Putusan MA yang memenangkan Pertamina tersebut, lanjut Fajriyah, membatalkan putusan persidangan-persidangan sebelumnya.
"Setelah menang di tingkat MA, kan masih ada upaya hukum lain yaitu Peninjauan Kembali (PK). Ya apabila PK Pertamina yang menang, maka gugur keputusan-keputusan sebelumnya," kata Fajriyah.
Mengenai putusan MA yang memenangkan Pertamina pada 1997, Edi selaku kuasa hukum ahli waris Sanjoto menjelaskan, bahwa hasil PK tersebut tidak membatalkan kemenangan pihak mereka di MA pada 1977.
Sebab, gugatan yang dikabulkan MA adalah putusan Sita Jaminan dan Sita Eksekusi di pengadilan sebelumnya. Sementara, lanjut Edi, putusan MA yang memenangkan keluarga Sanjoto tidak dibatalkan dan menjadi dasar untuk eksekusi atas lahan Gang Buntu II.

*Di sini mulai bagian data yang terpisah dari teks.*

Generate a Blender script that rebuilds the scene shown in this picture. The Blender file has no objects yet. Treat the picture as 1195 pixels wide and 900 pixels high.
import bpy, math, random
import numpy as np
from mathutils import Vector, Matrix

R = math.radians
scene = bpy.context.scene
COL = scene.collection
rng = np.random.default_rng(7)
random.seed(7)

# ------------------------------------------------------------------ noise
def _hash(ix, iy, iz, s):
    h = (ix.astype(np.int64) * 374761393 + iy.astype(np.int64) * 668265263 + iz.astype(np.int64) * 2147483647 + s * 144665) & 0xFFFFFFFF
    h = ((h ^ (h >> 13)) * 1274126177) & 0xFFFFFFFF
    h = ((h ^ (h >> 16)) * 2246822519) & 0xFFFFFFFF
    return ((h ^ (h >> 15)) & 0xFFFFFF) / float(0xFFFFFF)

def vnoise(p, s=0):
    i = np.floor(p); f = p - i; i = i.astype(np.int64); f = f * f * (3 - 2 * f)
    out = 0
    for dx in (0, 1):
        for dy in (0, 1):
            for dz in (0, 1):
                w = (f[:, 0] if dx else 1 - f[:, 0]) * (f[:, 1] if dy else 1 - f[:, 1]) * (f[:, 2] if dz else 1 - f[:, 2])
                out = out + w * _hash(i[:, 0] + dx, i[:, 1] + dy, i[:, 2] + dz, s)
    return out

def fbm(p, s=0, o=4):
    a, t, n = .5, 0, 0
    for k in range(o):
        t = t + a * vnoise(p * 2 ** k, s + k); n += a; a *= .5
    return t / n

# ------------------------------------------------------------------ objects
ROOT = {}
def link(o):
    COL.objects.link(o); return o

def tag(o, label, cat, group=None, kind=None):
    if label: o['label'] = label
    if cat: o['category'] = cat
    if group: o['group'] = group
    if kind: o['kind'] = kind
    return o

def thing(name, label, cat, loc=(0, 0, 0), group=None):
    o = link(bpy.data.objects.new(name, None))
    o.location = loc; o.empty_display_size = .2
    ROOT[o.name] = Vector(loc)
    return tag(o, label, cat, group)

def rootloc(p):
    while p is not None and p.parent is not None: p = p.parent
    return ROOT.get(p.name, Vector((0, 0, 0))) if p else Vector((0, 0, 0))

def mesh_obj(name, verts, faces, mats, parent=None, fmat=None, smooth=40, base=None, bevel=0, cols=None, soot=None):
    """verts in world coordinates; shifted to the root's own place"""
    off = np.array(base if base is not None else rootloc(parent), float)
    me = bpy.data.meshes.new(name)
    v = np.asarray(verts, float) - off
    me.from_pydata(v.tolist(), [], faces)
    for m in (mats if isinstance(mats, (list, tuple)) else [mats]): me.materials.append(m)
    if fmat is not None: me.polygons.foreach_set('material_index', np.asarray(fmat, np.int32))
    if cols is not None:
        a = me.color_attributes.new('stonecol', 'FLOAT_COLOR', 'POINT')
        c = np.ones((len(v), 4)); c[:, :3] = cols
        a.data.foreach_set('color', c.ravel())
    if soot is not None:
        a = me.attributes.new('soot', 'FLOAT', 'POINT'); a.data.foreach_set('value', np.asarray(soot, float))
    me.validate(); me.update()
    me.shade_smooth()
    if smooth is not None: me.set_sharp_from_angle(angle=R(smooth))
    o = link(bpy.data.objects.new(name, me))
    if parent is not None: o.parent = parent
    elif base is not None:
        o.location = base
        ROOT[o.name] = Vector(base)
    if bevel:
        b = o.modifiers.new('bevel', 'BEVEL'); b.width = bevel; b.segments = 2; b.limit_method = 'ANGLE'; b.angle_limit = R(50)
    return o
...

"Apalagi ini kan sudah eksekusi, jadi atas tanah yang sama tidak boleh diajukan eksekusi untuk kedua kali," tegas Edi.
Para Penghuni Gang Buntu II
Salah satu hal yang tidak bisa dielakkan dari sengketa lahan tersebut adalah keberadaan warga di Buntu II, Pancoran. Kuasa ahli waris Sanjoto, Edi Danggur mengatakan kliennya mengizinkan warga menempati lahan tersebut.
Warga, menurutnya, sudah menghuni areal itu sejak dekade 1970an.

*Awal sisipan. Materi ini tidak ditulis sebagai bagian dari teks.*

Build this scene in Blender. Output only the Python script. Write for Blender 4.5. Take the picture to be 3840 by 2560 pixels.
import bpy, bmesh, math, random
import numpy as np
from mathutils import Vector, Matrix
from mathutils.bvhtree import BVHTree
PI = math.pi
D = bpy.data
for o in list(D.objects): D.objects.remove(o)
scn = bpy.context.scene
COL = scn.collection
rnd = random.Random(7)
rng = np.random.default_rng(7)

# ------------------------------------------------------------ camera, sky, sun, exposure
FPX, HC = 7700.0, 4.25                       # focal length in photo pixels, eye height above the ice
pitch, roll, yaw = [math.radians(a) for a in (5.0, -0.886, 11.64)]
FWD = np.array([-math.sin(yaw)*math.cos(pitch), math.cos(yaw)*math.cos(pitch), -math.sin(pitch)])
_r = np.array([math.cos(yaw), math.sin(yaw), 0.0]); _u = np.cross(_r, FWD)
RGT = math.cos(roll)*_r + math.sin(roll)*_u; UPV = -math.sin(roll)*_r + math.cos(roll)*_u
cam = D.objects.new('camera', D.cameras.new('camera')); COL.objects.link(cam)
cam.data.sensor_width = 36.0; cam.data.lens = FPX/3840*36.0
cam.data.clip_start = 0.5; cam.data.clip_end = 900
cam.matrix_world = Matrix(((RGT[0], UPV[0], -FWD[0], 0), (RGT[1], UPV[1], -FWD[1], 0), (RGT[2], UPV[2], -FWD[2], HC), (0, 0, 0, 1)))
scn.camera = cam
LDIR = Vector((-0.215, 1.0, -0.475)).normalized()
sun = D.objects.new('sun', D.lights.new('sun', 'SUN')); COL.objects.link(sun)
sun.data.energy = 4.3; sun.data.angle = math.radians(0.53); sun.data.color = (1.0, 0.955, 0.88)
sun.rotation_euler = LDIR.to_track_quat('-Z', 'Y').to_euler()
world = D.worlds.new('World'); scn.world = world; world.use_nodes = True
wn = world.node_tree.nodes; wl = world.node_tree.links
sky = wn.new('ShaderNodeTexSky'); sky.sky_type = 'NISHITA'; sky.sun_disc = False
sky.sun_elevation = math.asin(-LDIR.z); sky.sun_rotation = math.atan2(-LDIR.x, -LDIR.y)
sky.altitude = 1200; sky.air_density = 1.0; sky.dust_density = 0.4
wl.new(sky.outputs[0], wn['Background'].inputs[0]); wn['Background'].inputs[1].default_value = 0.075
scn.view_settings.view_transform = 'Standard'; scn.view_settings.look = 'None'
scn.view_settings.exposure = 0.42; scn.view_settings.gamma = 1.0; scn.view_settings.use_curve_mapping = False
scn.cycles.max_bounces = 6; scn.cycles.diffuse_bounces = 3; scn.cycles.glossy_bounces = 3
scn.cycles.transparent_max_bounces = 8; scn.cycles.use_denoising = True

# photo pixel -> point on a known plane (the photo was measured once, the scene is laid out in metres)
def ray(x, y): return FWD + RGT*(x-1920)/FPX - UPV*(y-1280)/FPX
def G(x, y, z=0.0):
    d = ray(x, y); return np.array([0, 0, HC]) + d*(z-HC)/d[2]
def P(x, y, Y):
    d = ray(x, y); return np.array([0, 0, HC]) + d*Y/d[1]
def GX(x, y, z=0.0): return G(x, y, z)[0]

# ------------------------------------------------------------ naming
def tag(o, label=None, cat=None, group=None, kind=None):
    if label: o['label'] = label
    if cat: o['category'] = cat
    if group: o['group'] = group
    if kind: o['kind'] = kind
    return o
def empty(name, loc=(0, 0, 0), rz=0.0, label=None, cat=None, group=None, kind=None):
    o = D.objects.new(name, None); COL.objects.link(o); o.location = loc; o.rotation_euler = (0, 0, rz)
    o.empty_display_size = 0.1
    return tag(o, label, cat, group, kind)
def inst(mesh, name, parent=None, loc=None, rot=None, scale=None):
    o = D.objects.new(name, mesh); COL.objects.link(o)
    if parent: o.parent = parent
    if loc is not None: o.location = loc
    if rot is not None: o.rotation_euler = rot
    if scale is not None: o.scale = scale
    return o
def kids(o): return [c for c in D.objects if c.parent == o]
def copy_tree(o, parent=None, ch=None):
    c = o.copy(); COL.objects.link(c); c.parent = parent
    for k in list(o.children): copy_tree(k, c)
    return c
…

"Anak-anak merekalah yang sekarang ada di sana. Ya boleh [tinggal di sana]," kata Edi.
Karena sengketa lahan itu pula, para penghuni Gang Buntu II sempat terlibat bentrok dengan anggota ormas. Tidak sedikit dari mereka mengalami luka-luka, baik karena lemparan batu, molotov, maupun pecahan kaca dan paku yang diduga berasal dari penggunaan senjata rakitan dorlop oleh ormas.
Warga Buntu II sendiri memiliki alasan mengapa mereka sampai nekat melakukan perlawanan terhadap Pertamina, meskipun lahan itu bukan milik mereka.
Warso, salah satu warga Buntu II mengungkapkan ia dan warga lain memilih bertahan karena penggusuran dianggap tidak sesuai hukum. Di sisi lain, proses hukum di Pengadilan Negeri Jakarta Selatan pun masih berlangsung.
"Saya menolak kerohiman [ganti rugi] karena ada prosedurnya. Nunggu putusan pengadilan," kata Warso saat ditemui CNNIndonesia.com, Kamis (18/3).
Selain itu, warga juga mengaku mendapatkan amanat dari ahli waris untuk tetap menempati rumah atau kontrakan mereka di Buntu II selama persidangan masih berproses.
"Kita di sini ngontrak juga, bukannya menguasai [lahan Buntu II]. Kita keluar dengan cara baik-baik, kan ada undang-undangnya," tutur Warso.